Ce qui fait la force de ce casting-là, c'est que tous les artistes sont différents. Chacun est dans un univers qui lui est propre. Pour ma part, ce qui me distingue selon moi, c'est ce mélange de théâtral avec un peu de pop, un peu de rock et de la voix, aussi. Je raconte quelque chose de sincère. Je ne dis pas que les autres ne le sont pas, mais c'est juste que je raconte mon histoire. Et vu qu'elle n'est pas comme celles des autres, c'est un atout. Et surtout, ce qui me différencie, c'est que je suis évidemment le meilleur [rires].

On a rencontré Ali, le chanteur libanais et queer qui veut représenter la France à l'Eurovision
Crédit photo : Jules Faure

Quelles valeurs françaises espères-tu incarner et porter jusqu'à l'Eurovision ?

Honnêtement, j'ai envie de porter la vision de ma France. J'ai envie de partager cette image avec le monde de la France qui m'a accueilli, qui m'a ouvert les bras et qui m'a dit "yalla ya helo" comme dans ma chanson. En libanais, ça veut dire "allez viens, mon beau". La France m'a dit ça. Et aujourd'hui, elle m'a permis de réaliser mes rêves, d'être la personne que j'ai envie d'être et j'ai envie que le monde voit et sache ça.

Si tu es sélectionné pour l'Eurovision, tu représenteras évidemment la France mais auras-tu l'impression de représenter aussi la communauté LGBTQ+ ?

Évidemment. Je suis bien sûr un homme homosexuel, ça fait partie de moi. Mais il faut montrer au monde et à tous les gens qui nous mettent des étiquettes qu'on est plus que ça. Avant de parler d'art aujourd'hui, on parle d'orientation sexuelle. J'ai envie de montrer à tout le monde qu'on peut être artiste, qu'on peut être gay et porter tout ça sans que juste "gay" soit retenu.

Si l'Eurovision ne fonctionne pas pour toi, qu'est-ce que tu prévois pour la suite ?
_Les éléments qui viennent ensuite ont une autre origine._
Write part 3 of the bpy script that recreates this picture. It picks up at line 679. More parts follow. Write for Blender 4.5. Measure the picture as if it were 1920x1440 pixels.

On ne sait jamais ce qui pourrait se passer, mais j'ai grandi en vivant au jour le jour donc je n'ai pas trop envie de rentrer dans ces détails-là. Je ne sais déjà pas ce qui m'attend demain [rires]. J'ai très envie de continuer mon aventure musicale. Je viens de signer avec un label pour mon titre. Les indices sont très positifs et j'ai hâte de partager avec le monde tout ce que j'ai à donner. Je suis sûr que l'aventure vient de commencer.